Saturday, June 05, 2010

On selling customer experiences

I was looking at how much of a dent an iPad will put in my wallet when I noticed the mandatory field reminder on Apple.com's shopping cart. Then I came to this realization, Apple isn't a mobile device's company, nor a computer company, its a customer experience company. So much time is spent on just tweaking and perfecting the whole cycle. From the moment you browse their online store or their mortar-and-brick store, to the point you make your purchase, including the point when you receive your product, unwrap it - perhaps even record that joyous moment - and then finally start using it and then officially become a fan boy or girl. This happened to me in 2003/2004 when I purchased my first Mac, a PPC PowerBook G4.

Sorry, I went on a tangent there.
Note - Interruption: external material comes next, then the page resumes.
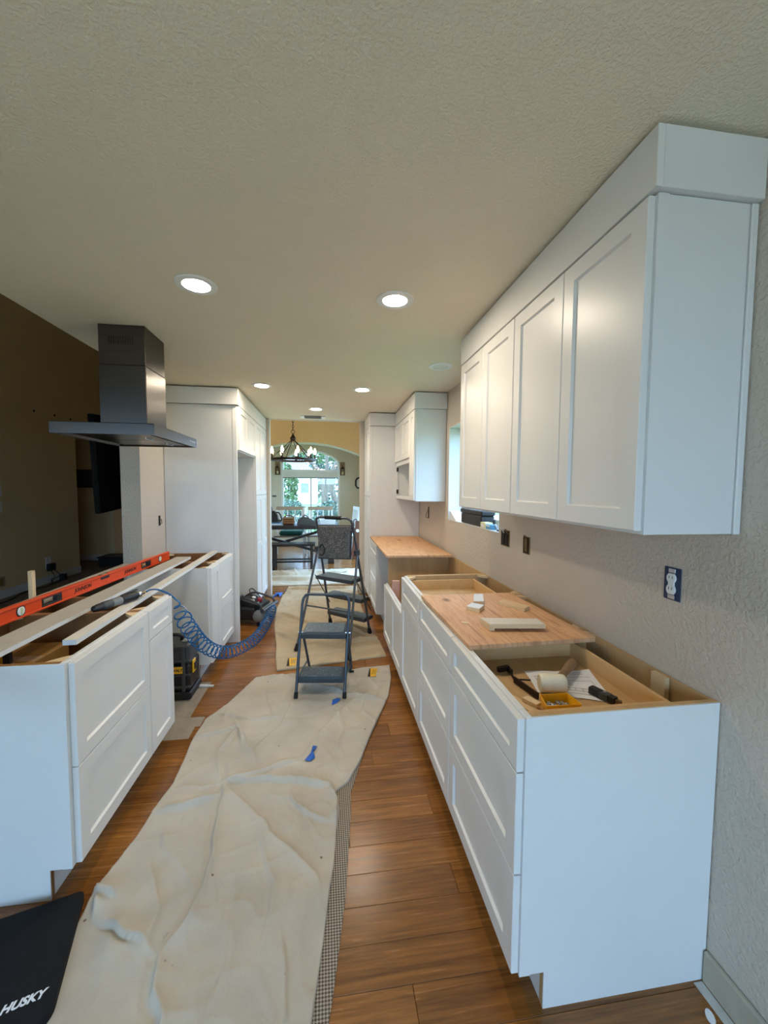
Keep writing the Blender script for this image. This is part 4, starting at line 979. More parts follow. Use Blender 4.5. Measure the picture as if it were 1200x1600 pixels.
# ================================================================== WALL BOXES AND OUTLETS
def open_box(name, label, y0, y1, z0, z1, gangs):
    c = thing(name, label, 'electrical box', (XW, (y0+y1)/2, z0), group='open boxes in the window wall'); t = 0.004; x0 = XW-0.006
    MB().box((x0, y0, z0), (XW-0.0004, y0+t, z1)).box((x0, y1-t, z0), (XW-0.0004, y1, z1)).box((x0, y0+t, z0), (XW-0.0004, y1-t, z0+t)).box((x0, y0+t, z1-t), (XW-0.0004, y1-t, z1)).build('rim', 'brassy', c)
    MB().box((XW-0.003, y0+t, z0+t), (XW-0.0004, y1-t, z1-t)).build('cavity', 'hole', c)
    for k in range(gangs):
        yy = y0+(y1-y0)*(k+0.5)/gangs
        MB().cbox((XW-0.011, yy-0.016+(-0.014 if gangs > 1 and k == 1 else 0), z0+0.012), (XW-0.0032, yy+0.016, z1-0.012), 0.003).build('yoke', 'brassy' if k == 0 and gangs == 1 else 'hole', c)
        MB().tube([(XW-0.004, yy-0.012, z1-0.006), (XW-0.03, yy-0.02, z1+0.012), (XW-0.012, yy-0.028, z1-0.02)], 0.0025, 5).build('wire', 'white' if k else 'brassy', c)
    return c
open_box('electrical_box', 'open double electrical box with loose wires right beside the kitchen window', 2.385, 2.500, 1.128, 1.232, 2)
open_box('electrical_box', 'open single electrical box under the big wall cabinets', 2.125, 2.198, 1.122, 1.222, 1)
c = thing('wall_outlet', 'white duplex outlet in an uncovered blue box on the greige wall', 'outlet', (XW, 1.168, 1.132))
MB().cbox((XW-0.004, 1.137, 1.130), (XW-0.0004, 1.202, 1.240), 0.001).build('blue_box', 'blueplate', c)
MB().cbox((XW-0.007, 1.156, 1.134), (XW-0.0042, 1.183, 1.148), 0.001).cbox((XW-0.007, 1.156, 1.222), (XW-0.0042, 1.183, 1.236), 0.001).build('mounting_ear', 'chrome', c)
for z_ in (1.166, 1.204):
    poly = [(1.1695+0.0165*math.cos(a), z_+min(0.0145, max(-0.0145, 0.0175*math.sin(a)))) for a in np.linspace(0, 2*PI, 20, endpoint=False)]
    mb = MB().loops([[(XW-0.0042, y, z) for y, z in poly], [(XW-0.0105, y, z) for y, z in poly]])
    f = mb.build('receptacle_face', 'white', c)
    for dy in (-0.006, 0.006): MB().box((XW-0.0108, 1.1695+dy-0.001, z_-0.001), (XW-0.0104, 1.1695+dy+0.001, z_+0.008)).build('slot', 'hole', f)
MB().cbox((XW-0.0095, 1.158, 1.150), (XW-0.0042, 1.181, 1.220), 0.001).build('yoke', 'white', c)
for nm, lab, p0, p1 in (('cable_stub', 'bare cable stub poking from a slot under the far wall cabinets', (XW-0.002, 4.44, 1.165), (XW-0.002, 4.47, 1.285)), ):
    c = thing(nm, lab, 'cable', p0)
    MB().cbox((XW-0.0022, 4.435, 1.155), (XW-0.0004, 4.475, 1.29), 0.0006).build('slot', 'hole', c)
    MB().tube([(XW-0.004, 4.47, 1.16), (XW-0.03, 4.46, 1.165), (XW-0.03, 4.45, 1.20), (XW-0.006, 4.45, 1.26)], 0.004, 6).build('cable', 'brassy', c)
c = thing('cable_stub', 'small cable slot low on the partition wall behind the level', 'cable', (-1.503, 3.81, 1.155))
MB().cbox((-1.5027, 3.785, 1.150), (-1.5010, 3.825, 1.24), 0.0006).build('slot', 'hole', c)
MB().tube([(-1.501, 3.80, 1.165), (-1.48, 3.80, 1.17), (-1.49, 3.81, 1.21)], 0.004, 6).build('cable', 'brassy', c)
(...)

Anyway, they are a customer experience company. The developers who built this form did not have to do it the way they did. This sick tooltip reminding you of the mandatory fields could just have been a red asterisk. However, because they are a customer experience company, they didn't do what every average Jack and Jill developer would have. As simple a page it is - a personal info page - it most definitely went through multiple iterations before it reached its current state.

Another example, lets say you don't look like a pirate but have a speech impediment. I'm a nice guy. If you seem like a nice person too, I'm going to do my best to understand you. However, that doesn't apply to your website or application. Don't make your product seem like it has a speech impediment - even if it looks great. Its just going to be awkward.

Learn from Apple guys, they don't have to do their site the way they do, they don't have to finnish their products the way they do, they don't have to meticulously design the packaging inside and out. But they do. And because they do, they're in the business of selling customer experiences. That is a very profitable business, and that is why Apple's stock P/E is twice that of Microsoft's.